#### Short exercise
Pictures stay out of the copy; set down each line of the listing below exactly.

#### Source material
※ ※ ※
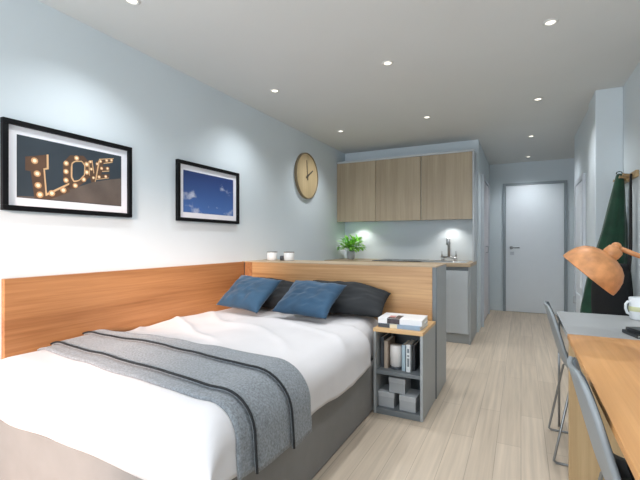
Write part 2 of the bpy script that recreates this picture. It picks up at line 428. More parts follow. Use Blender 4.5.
def bedN(s, q):
    e = .004
    n = (bedP(s+e, q)-bedP(s-e, q)).cross(bedP(s, q-e)-bedP(s, q+e))
    return n.normalized()
def throw_layer(yf_wall, yf_right, yr_wall, yr_right, d, ext, s0=.01):
    def fn(a, c):
        s = s0+a*(hemx+ext-s0)
        k = min(1, s/1.25)
        y = (yf_wall+(yf_right-yf_wall)*k)*(1-c)+(yr_wall+(yr_right-yr_wall)*k)*c
        q = YHEAD-y
        n = bedN(s, q)
        return bedP(s, q)+n*d
    return fn
t = thing('throw_blanket', 'grey knitted throw folded in dark edged layers across the bed', 'blanket', (-1.5, 1.35, .6))
layers = [('lower_layer', 1.205, 1.055, 1.47, 1.455, .012, .005), ('middle_layer', 1.28, 1.125, 1.50, 1.475, .026, .012), ('upper_layer', 1.46, 1.345, 1.525, 1.50, .040, .02)]
for nm, a0, a1, r0, r1, dd, ex in layers:
    fn = throw_layer(a0, a1, r0, r1, dd, ex)
    b = B(t.location); b.grid(fn, 80, 22)
    o = b.build(nm, M['throw'], t); solidify(o, .011, -1)
    if nm != 'lower_layer':
        b = B(t.location); b.tube([fn(k/70, 0)+Vector((0, -.002, .0)) for k in range(71)], .0048, 8); b.build('piping', M['piping'], o).location = (0, 0, 0)

def pillow_mesh(w, h, th, seed, pinch=.05):
    def fn(sgn):
        def f(a, c):
            u, v = a*2-1, c*2-1
            ex = 1-pinch*(1-v*v)*1.0; ey = 1-pinch*(1-u*u)*1.0
            x = u*w/2*ex; y = v*h/2*ey
            if pinch < .08: y -= .065*max(0, u)**2*max(0, v)
            k = max(0, (1-abs(u)**2.6))*max(0, (1-abs(v)**2.6))
            z = sgn*th/2*k**.5
            z += k*noise.noise(Vector((u*2.3+seed, v*2.3, sgn)))*th*.16
            z += k**.5*th*.11*noise.noise(Vector((u*1.6+v*2.6+seed, (v-u)*5.2, seed)))
            z += .014*noise.noise(Vector((u*1.2, v*1.2, seed)))
            return (x, y, z)
        return f
    b = B(); b.grid(fn(1), 28, 28); b.grid(fn(-1), 28, 28)
    bmesh.ops.remove_doubles(b.bm, verts=b.bm.verts, dist=1e-5)
    return b
PINCH = {'pillow': .05, 'cushion': .10}
def place_pillow(name, label, cat, mat, c, xdir, up, w, h, th, seed, group):
    o = pillow_mesh(w, h, th, seed, PINCH[name]).build(name, M[mat])
    X = Vector(xdir).normalized(); Z = X.cross(Vector(up)).normalized(); Y = Z.cross(X)
    o.matrix_world = Matrix.Translation(c) @ Matrix((X, Y, Z)).transposed().to_4x4()
    return tag(o, label, cat, group)
place_pillow('pillow', 'charcoal bed pillow against the headboard beside the nightstand', 'pillow', 'charcoal', (-1.21, 2.825, .722), (1, .03, -.05), (0, .20, .12), .68, .34, .15, 3, 'charcoal bed pillows')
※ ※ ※
#### Exercise result
Write part 2 of the bpy script that recreates this picture. It picks up at line 428. More parts follow. Use Blender 4.5.
def bedN(s, q):
    e = .004
    n = (bedP(s+e, q)-bedP(s-e, q)).cross(bedP(s, q-e)-bedP(s, q+e))
    return n.normalized()
def throw_layer(yf_wall, yf_right, yr_wall, yr_right, d, ext, s0=.01):
    def fn(a, c):
        s = s0+a*(hemx+ext-s0)
        k = min(1, s/1.25)
        y = (yf_wall+(yf_right-yf_wall)*k)*(1-c)+(yr_wall+(yr_right-yr_wall)*k)*c
        q = YHEAD-y
        n = bedN(s, q)
        return bedP(s, q)+n*d
    return fn
t = thing('throw_blanket', 'grey knitted throw folded in dark edged layers across the bed', 'blanket', (-1.5, 1.35, .6))
layers = [('lower_layer', 1.205, 1.055, 1.47, 1.455, .012, .005), ('middle_layer', 1.28, 1.125, 1.50, 1.475, .026, .012), ('upper_layer', 1.46, 1.345, 1.525, 1.50, .040, .02)]
for nm, a0, a1, r0, r1, dd, ex in layers:
    fn = throw_layer(a0, a1, r0, r1, dd, ex)
    b = B(t.location); b.grid(fn, 80, 22)
    o = b.build(nm, M['throw'], t); solidify(o, .011, -1)
    if nm != 'lower_layer':
        b = B(t.location); b.tube([fn(k/70, 0)+Vector((0, -.002, .0)) for k in range(71)], .0048, 8); b.build('piping', M['piping'], o).location = (0, 0, 0)

def pillow_mesh(w, h, th, seed, pinch=.05):
    def fn(sgn):
        def f(a, c):
            u, v = a*2-1, c*2-1
            ex = 1-pinch*(1-v*v)*1.0; ey = 1-pinch*(1-u*u)*1.0
            x = u*w/2*ex; y = v*h/2*ey
            if pinch < .08: y -= .065*max(0, u)**2*max(0, v)
            k = max(0, (1-abs(u)**2.6))*max(0, (1-abs(v)**2.6))
            z = sgn*th/2*k**.5
            z += k*noise.noise(Vector((u*2.3+seed, v*2.3, sgn)))*th*.16
            z += k**.5*th*.11*noise.noise(Vector((u*1.6+v*2.6+seed, (v-u)*5.2, seed)))
            z += .014*noise.noise(Vector((u*1.2, v*1.2, seed)))
            return (x, y, z)
        return f
    b = B(); b.grid(fn(1), 28, 28); b.grid(fn(-1), 28, 28)
    bmesh.ops.remove_doubles(b.bm, verts=b.bm.verts, dist=1e-5)
    return b
PINCH = {'pillow': .05, 'cushion': .10}
def place_pillow(name, label, cat, mat, c, xdir, up, w, h, th, seed, group):
    o = pillow_mesh(w, h, th, seed, PINCH[name]).build(name, M[mat])
    X = Vector(xdir).normalized(); Z = X.cross(Vector(up)).normalized(); Y = Z.cross(X)
    o.matrix_world = Matrix.Translation(c) @ Matrix((X, Y, Z)).transposed().to_4x4()
    return tag(o, label, cat, group)
place_pillow('pillow', 'charcoal bed pillow against the headboard beside the nightstand', 'pillow', 'charcoal', (-1.21, 2.825, .722), (1, .03, -.05), (0, .20, .12), .68, .34, .15, 3, 'charcoal bed pillows')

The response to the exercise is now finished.